What to produce
Leave out all pictures. Return exactly the lines from the top of the material through the line containing "ADJ = [((-.141,.120), .0245, .0), ((-.172,-.069), .0215, .0)]".

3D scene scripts
....................

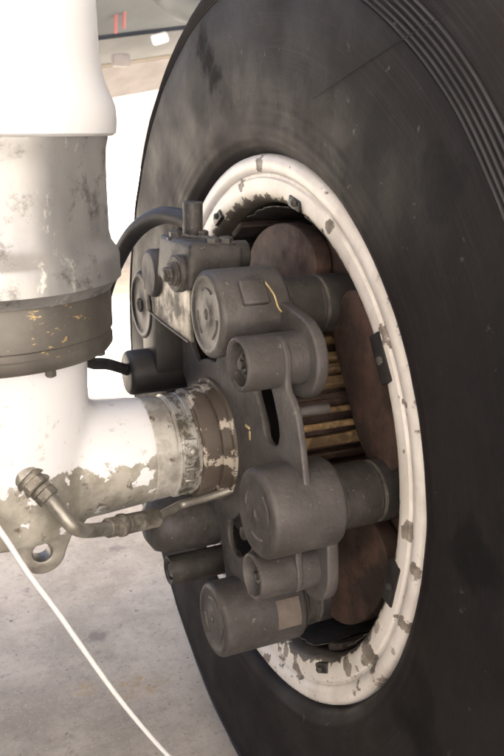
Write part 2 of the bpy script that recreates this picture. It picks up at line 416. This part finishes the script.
# heat shield sheets between the keys with torn edges
for k in range(8):
    d0 = 31.6+45*k+8; bm = bmesh.new(); n = 22; rows = []
    for i in range(n+1):
        q = d0+29*i/n; row = []
        xf = .012+.010*random.random() if 0 < i < n else .03
        for x, rr in ((xf, .2395), (.05, .2375), (.16, .2365)):
            y, z = pol(rr, q); row.append(bm.verts.new((x, y, z)))
        for x, rr in ((.16, .2355), (.05, .2365), (xf, .2385)):
            y, z = pol(rr, q); row.append(bm.verts.new((x, y, z)))
        rows.append(row)
    for A, B in zip(rows, rows[1:]):
        for j in range(6): bm.faces.new((A[j], A[(j+1)%6], B[(j+1)%6], B[j]))
    bm.faces.new(rows[0]); bm.faces.new(rows[-1])
    obj('heat_shield', bm, 'brake_dark', wheel)

# unseen twin wheel added at the other axle end to shade the brake
twin = wheel.copy(); COL.objects.link(twin); twin.location = (2*-.285-.15, 0, GZ); twin.rotation_euler = (0, 0, math.pi)
twin['label'] = 'unseen twin aircraft wheel added on the left end of the axle'
for ch in list(wheel.children):
    c = ch.copy(); COL.objects.link(c); c.parent = twin
    for g_ in list(ch.children):
        d = g_.copy(); COL.objects.link(d); d.parent = c
wheel['group'] = twin['group'] = 'twin main wheels'

# ------------------------------------------------------------------ brake
brake = thing('brake_assembly', 'grey multi piston disc brake bolted round the axle inside the wheel', 'brake', (0, 0, -.22))
PIST = [(-.067,.150), (-.178,-.005), (-.068,-.173), pol(.182,138), pol(.182,-144)]
PR = [.0415, .0405, .039, .040, .038]
ADJ = [((-.141,.120), .0245, .0), ((-.172,-.069), .0215, .0)]
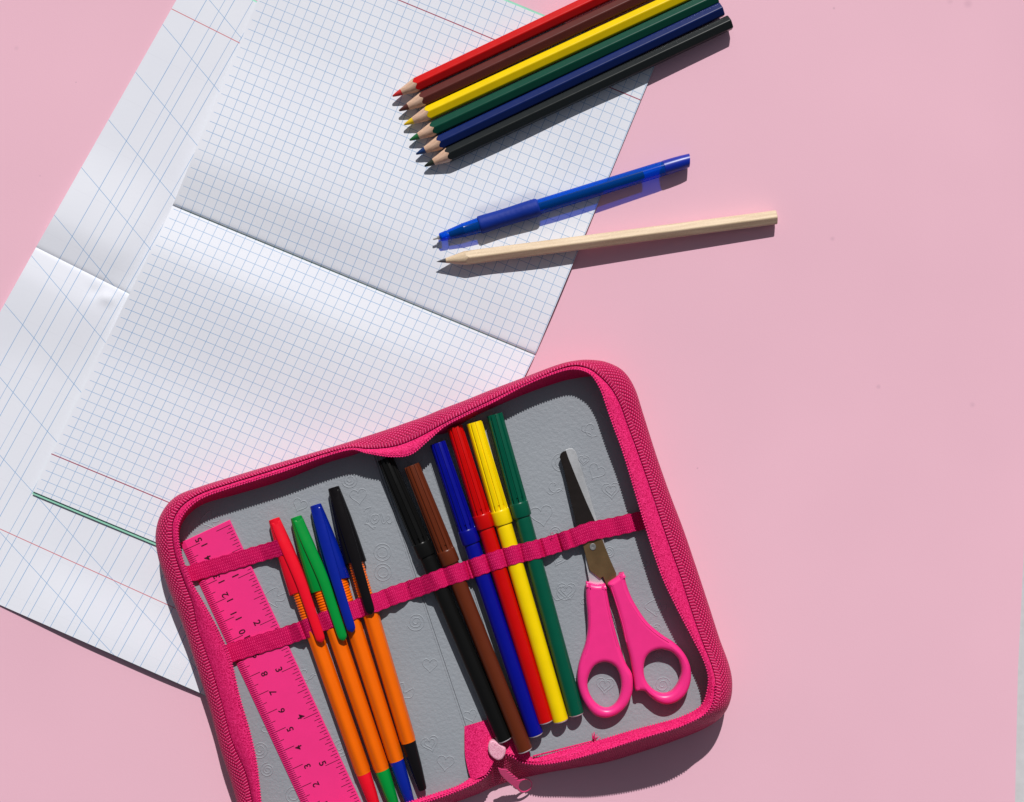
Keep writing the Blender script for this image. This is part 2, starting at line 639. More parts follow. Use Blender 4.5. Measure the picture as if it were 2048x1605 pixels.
def cover_sheet(parent, L3, R3, zfun):
    mb = MB()
    rows = []
    for i in range(41):
        a = i / 40
        def along(P):
            (x0, y0), (x1, y1), (x2, y2) = P
            if a < .5:
                f = a * 2
                return x0 * (1 - f) + x1 * f, y0 * (1 - f) + y1 * f
            f = a * 2 - 1
            return x1 * (1 - f) + x2 * f, y1 * (1 - f) + y2 * f
        L, R = along(L3), along(R3)
        r = []
        for j in range(41):
            b = j / 40
            px, py = L[0] * (1 - b) + R[0] * b, L[1] * (1 - b) + R[1] * b
            r.append(W(px, py, zfun(px, py)))
        rows.append(r)
    mb.grid(rows, flip=True)
    mb.build('cover', M_GREEN, parent)
cover_sheet(upper, [(589, -177), (348, 412), (64, 988.5)], [(1312, 123), (1068, 711), (786, 1288)], lambda px, py: ztu(px, py) - .17 - .75 * 1.2 * math.exp(-(((px - 345) * .381 - (py - 412) * .9246) / S / 1.6) ** 2))
cover_sheet(lower, [(388, -61), (75, 496), (-258, 1096)], [(1092, 294), (778, 849), (462, 1414.5)], lambda px, py: .4 + lift(px, py))

# ------------------------------------------------------------------ pencils
def page_z(px, py):
    """height of the squared upper page (0 off the page)"""
    ux, uy = uRF[0] - uLF[0], uRF[1] - uLF[1]
    L = math.hypot(ux, uy); ux /= L; uy /= L
    a = ((px - uLF[0]) * ux + (py - uLF[1]) * uy)
    d = (-(px - uLF[0]) * -uy - (py - uLF[1]) * ux)
    if a < 0 or a > L or d < 0 or d > 640:
        return 0.0
    return ztu(px, py) + hump_profile(d / 636 * 160, 3.7, 32) * fadeU(a / L) + .02
def rest(tip, end):
    P = [(i / 60, page_z(tip[0] + (end[0] - tip[0]) * i / 60, tip[1] + (end[1] - tip[1]) * i / 60)) for i in range(7, 61)]
    best = None
    for q in range(0, 90):
        zb = q * .1
        za = max((z - zb * f) / (1 - f) for f, z in P if f < .97 and z > 0)
        za = max(za, 0)
        sc_ = za + zb
        if best is None or sc_ < best[0]:
            best = (sc_, za, zb)
    return best[1], best[2]

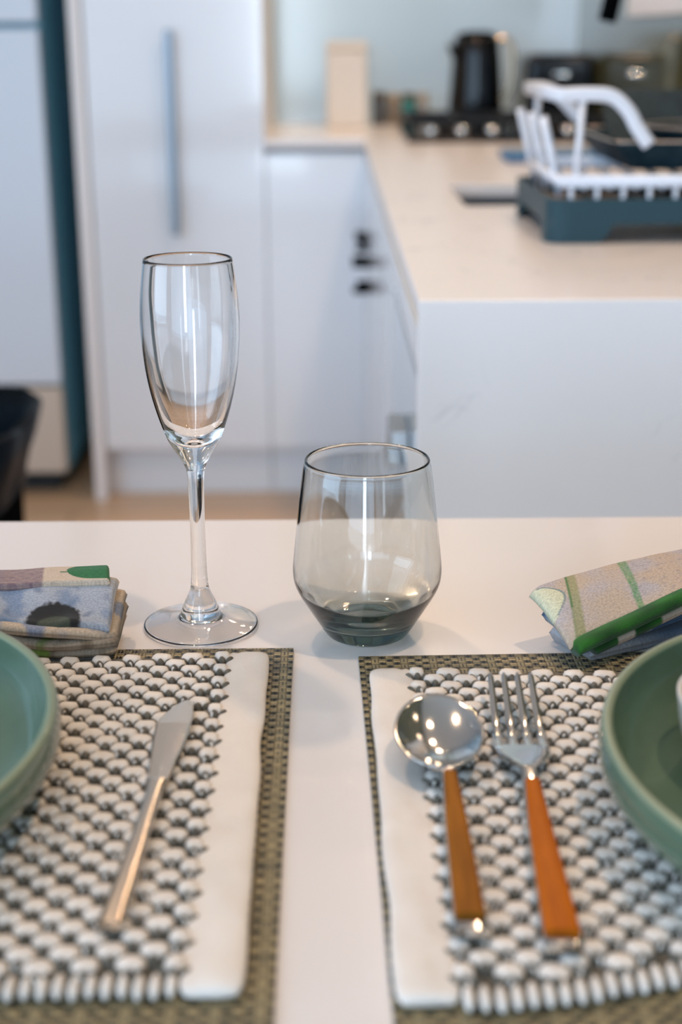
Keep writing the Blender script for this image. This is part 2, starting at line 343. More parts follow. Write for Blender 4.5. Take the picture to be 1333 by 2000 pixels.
def pull(y, z0, z1, name, T, d=0.036, ly=0.10):
    bm = bmesh.new()
    box(bm, 0.083 - d, 0.083, y, y + ly, z1 - 0.011, z1); box(bm, 0.083 - d, 0.083, y, y + ly, z0, z0 + 0.013)
    h = rel(obj('handle', bm, m_black, T, bevel=0.0015), T)
    g = obj('grip', B(0.083 - d, 0.083 - d + 0.007, y, y + ly, z0 + 0.013, z1 - 0.011), m_whitep, h)
    return h
units = [(1.358, 1.93, 'white dishwasher front nearest the waterfall end of the peninsula', 'dishwasher'),
         (1.93, 2.49, 'white gloss base cabinet under the sink', 'base_cabinet'),
         (2.49, 3.05, 'white gloss base cabinet between the sink and the hob', 'base_cabinet'),
         (3.05, 3.60, 'white gloss base cabinet with dark square pulls by the inner corner', 'base_cabinet')]
for i, (y0, y1, lab, nm) in enumerate(units):
    T = thing(nm, lab, 'dishwasher' if i == 0 else 'cabinet', (0.38, (y0 + y1) / 2, 0))
    rel(obj('carcass', B(0.106, 0.66, y0, y1, 0.13, 0.70 if i == 1 else 0.862), m_carc, T), T)
    if i == 0:
        rel(obj('control_panel', B(0.083, 0.104, y0 + 0.001, y1 - 0.001, 0.822, 0.862), m_cab, T, bevel=0.001), T)
        rel(obj('door', B(0.083, 0.104, y0 + 0.001, y1 - 0.001, 0.133, 0.812), mat('dishwasher_pale_blue_gloss', (0.58, 0.68, 0.78), 0.08, 0.35), T, bevel=0.001), T)
        bm = bmesh.new(); box(bm, 0.062, 0.083, 1.50, 1.58, 0.693, 0.732)
        rel(obj('handle', bm, m_steel_b, T, bevel=0.003), T)
    else:
        rel(obj('door', B(0.083, 0.104, y0 + 0.0015, y1 - 0.0015, 0.133, 0.862), m_cab, T, bevel=0.001), T)
        if i == 3:
            pull(3.08, 0.614, 0.680, 'handle', T); pull(3.42, 0.655, 0.690, 'handle', T, 0.024)
    rel(obj('kickboard', B(0.13, 0.15, y0, y1, 0, 0.13), m_cab, T), T)
tag(obj('finger_rail', B(0.088, 0.115, 1.356, 3.60, 0.864, 0.879), m_rail), 'thin champagne finger rail below the peninsula worktop edge', 'rail')

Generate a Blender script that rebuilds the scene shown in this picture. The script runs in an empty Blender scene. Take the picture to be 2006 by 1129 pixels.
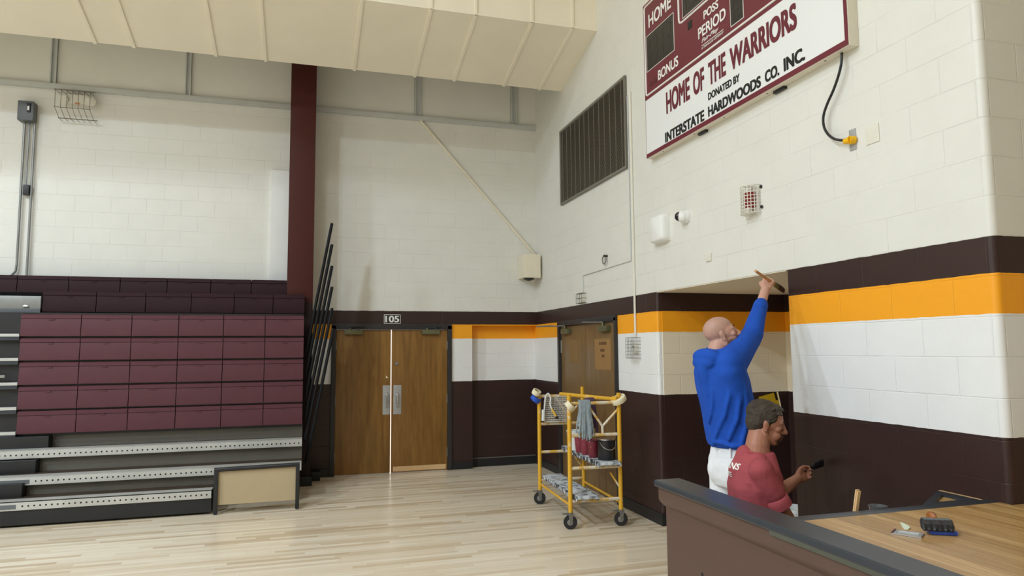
import bpy, bmesh, math, random
import numpy as np
from mathutils import Vector, Matrix, noise
from mathutils.bvhtree import BVHTree
random.seed(7)
SC = bpy.context.scene
COL = SC.collection
PI = math.pi

# ------------------------------------------------------------------ camera
FPX, YAW, PIT, ROL, CH = 1349.76, 0.2885, 0.0887, -0.0079, 1.6855
_F = Vector((math.sin(YAW)*math.cos(PIT), math.cos(YAW)*math.cos(PIT), math.sin(PIT)))
_r0 = Vector((math.cos(YAW), -math.sin(YAW), 0)); _u0 = _r0.cross(_F)
_R = _r0*math.cos(ROL) + _u0*math.sin(ROL)
_U = _u0*math.cos(ROL) - _r0*math.sin(ROL)
CAMP = Vector((0, 0, CH))
cd = bpy.data.cameras.new('camera'); cam = bpy.data.objects.new('camera', cd); COL.objects.link(cam)
cd.sensor_width = 36; cd.lens = FPX/2006*36; cd.clip_end = 200; cd.clip_start = .05
cam.matrix_world = Matrix(((_R.x, _U.x, -_F.x, 0), (_R.y, _U.y, -_F.y, 0), (_R.z, _U.z, -_F.z, CH), (0, 0, 0, 1)))
SC.camera = cam

# ------------------------------------------------------------------ world, lamps, exposure
w = bpy.data.worlds.new('world'); SC.world = w; w.use_nodes = True
w.node_tree.nodes['Background'].inputs[0].default_value = (1, .95, .88, 1)
w.node_tree.nodes['Background'].inputs[1].default_value = .25
SC.view_settings.view_transform = 'Standard'; SC.view_settings.look = 'None'
SC.view_settings.gamma = 1; SC.view_settings.use_curve_mapping = False
SC.view_settings.exposure = 0.0
def lamp(x, y, power, size=.45, z=7.6, col=(.78, .92, 1.05)):
    l = bpy.data.lights.new('high_bay_lamp', 'AREA'); l.shape = 'DISK'; l.size = size
    l.energy = power; l.color = col; l.spread = math.radians(176)
    o = bpy.data.objects.new('high_bay_lamp', l); COL.objects.link(o); o.location = (x, y, z)
lamp(-1.5, 3.7, 80); lamp(-4.8, 1.2, 400); lamp(-7.5, 4.2, 400)
lamp(-8.5, -3.0, 680); lamp(-5, -9.5, 130); lamp(-11.5, 1, 280)
SC.cycles.diffuse_bounces = 8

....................

Problem solution
Write part 2 of the bpy script that recreates this picture. It picks up at line 416. This part finishes the script.
# heat shield sheets between the keys with torn edges
for k in range(8):
    d0 = 31.6+45*k+8; bm = bmesh.new(); n = 22; rows = []
    for i in range(n+1):
        q = d0+29*i/n; row = []
        xf = .012+.010*random.random() if 0 < i < n else .03
        for x, rr in ((xf, .2395), (.05, .2375), (.16, .2365)):
            y, z = pol(rr, q); row.append(bm.verts.new((x, y, z)))
        for x, rr in ((.16, .2355), (.05, .2365), (xf, .2385)):
            y, z = pol(rr, q); row.append(bm.verts.new((x, y, z)))
        rows.append(row)
    for A, B in zip(rows, rows[1:]):
        for j in range(6): bm.faces.new((A[j], A[(j+1)%6], B[(j+1)%6], B[j]))
    bm.faces.new(rows[0]); bm.faces.new(rows[-1])
    obj('heat_shield', bm, 'brake_dark', wheel)

# unseen twin wheel added at the other axle end to shade the brake
twin = wheel.copy(); COL.objects.link(twin); twin.location = (2*-.285-.15, 0, GZ); twin.rotation_euler = (0, 0, math.pi)
twin['label'] = 'unseen twin aircraft wheel added on the left end of the axle'
for ch in list(wheel.children):
    c = ch.copy(); COL.objects.link(c); c.parent = twin
    for g_ in list(ch.children):
        d = g_.copy(); COL.objects.link(d); d.parent = c
wheel['group'] = twin['group'] = 'twin main wheels'

# ------------------------------------------------------------------ brake
brake = thing('brake_assembly', 'grey multi piston disc brake bolted round the axle inside the wheel', 'brake', (0, 0, -.22))
PIST = [(-.067,.150), (-.178,-.005), (-.068,-.173), pol(.182,138), pol(.182,-144)]
PR = [.0415, .0405, .039, .040, .038]
ADJ = [((-.141,.120), .0245, .0), ((-.172,-.069), .0215, .0)]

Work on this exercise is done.